Math 466: Mathematics of Machine Learning

Reuben-Cooke Building 127
Tuesday-Thursday: 8:30am-9:45am

Office Hours: Tuesday 10-11am, Thursdays 1-2pm. Gross Hall 3rd floor.

Recomended Prerequisites: Mathematics 230/340 and 218/216/221.


Intro to ML (1 Lecture)
Topics: Regression & Classification, Supervised & Unsupervised Learning, Training, Bias-Variance Tradeoff, Model Complexity.

Statistical Learning Theory (2 Lectures)
Topics: Empirical Risk Minimization, Hypotheses Classes, PAC Learnability, No Free Lunch Theorem, VC Dimension.

Intro to NN (3 Lectures)
Topics: Components of Neural Networks, Backprop, Cross-Entropy, Regularization, Dropout, Weight Initialization, Vanishing/Exploding Gradients, Universal Approximation Theorem.

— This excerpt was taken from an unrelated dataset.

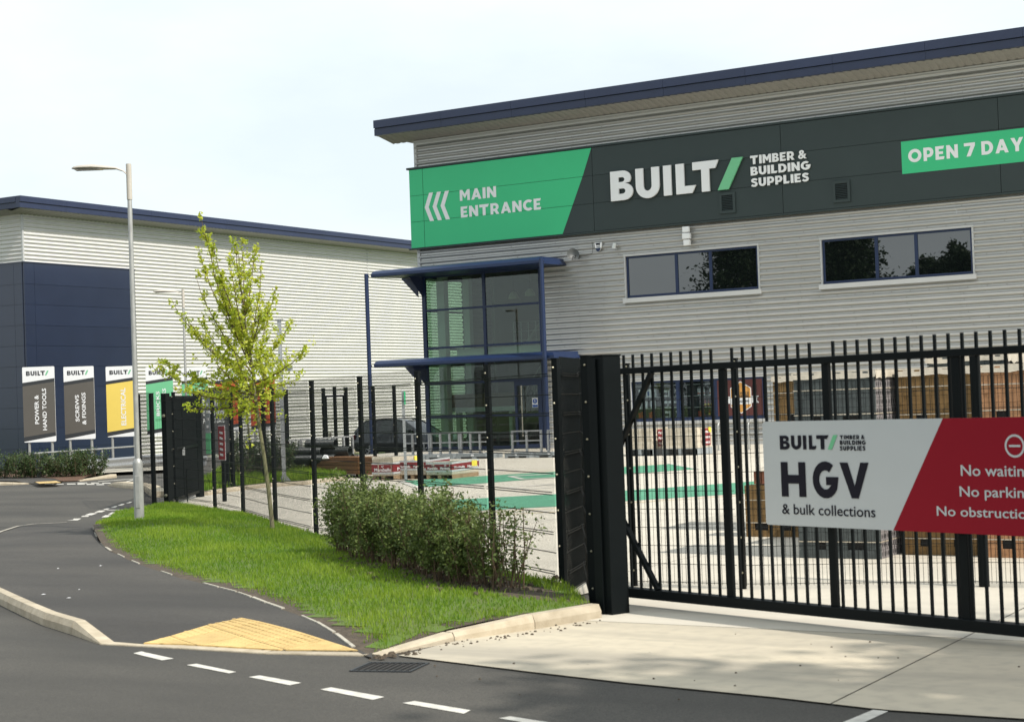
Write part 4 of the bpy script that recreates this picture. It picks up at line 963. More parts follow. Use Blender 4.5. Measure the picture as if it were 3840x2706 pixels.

Optimization Theory (4 Lectures)
Topics: Convex Geometry, Convex Functions, 1st and 2nd Order Conditions for Convexity, Convex Optimization, Logistic Regression, SVM, Linear Search, Gradient Descent, Newton’s Method, Subgradients, SGD, Momentum.

Convolutional Neural Networks (2 Lectures)
Topics: Filters, Pooling, Convolution, Stride, Boundary, Translation Equivariance, Reduction of Complexity, CNN + GANs, CNN on Graphs.

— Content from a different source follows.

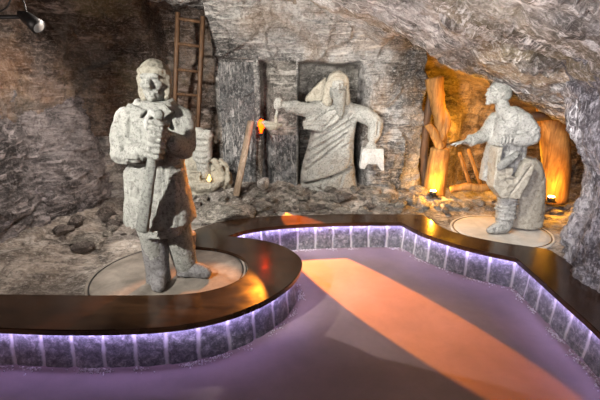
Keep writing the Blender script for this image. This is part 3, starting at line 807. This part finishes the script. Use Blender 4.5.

Representation Learning (2 Lectures)
Topics: Window Co-Occurence, CBOW, Skip-Gram, RNNs, Information Theory, Hierarchical Softmax, Sentiment Analysis, Various Autoencoder Architectures.

Dimensionality Reduction (3 lectures)
Topics: Curse and Blessing of Dimensionality, PCA, Kernel PCA, MDS, Random Projections, Johnson-Lindenstrauss, Isomap, Laplacian Eigenmaps.

Bayesian Models & Gaussian Processes (4 Lectures)
Topics: The multivariate Gaussian distribution, formulas for conditional and marginal Gaussians, the Gaussian distribution and Bayes’ Rule, the Bayesian Approach to Linear Regression, the predictive distribution, the equivalent kernel, … (more to be added)

Reinforcement Learning (4 Lectures)
Topics: k-Bandit Problem, Greed vs. Exploration, Environments, States, Actions, Rewads, Agents, Policies, Value Functions, Bellman Equations, Policy Evaluation, Policy Iteration, Optimality Equations, Convergence Theorems, Monte-Carlo Methods, Temporal-Difference Methods.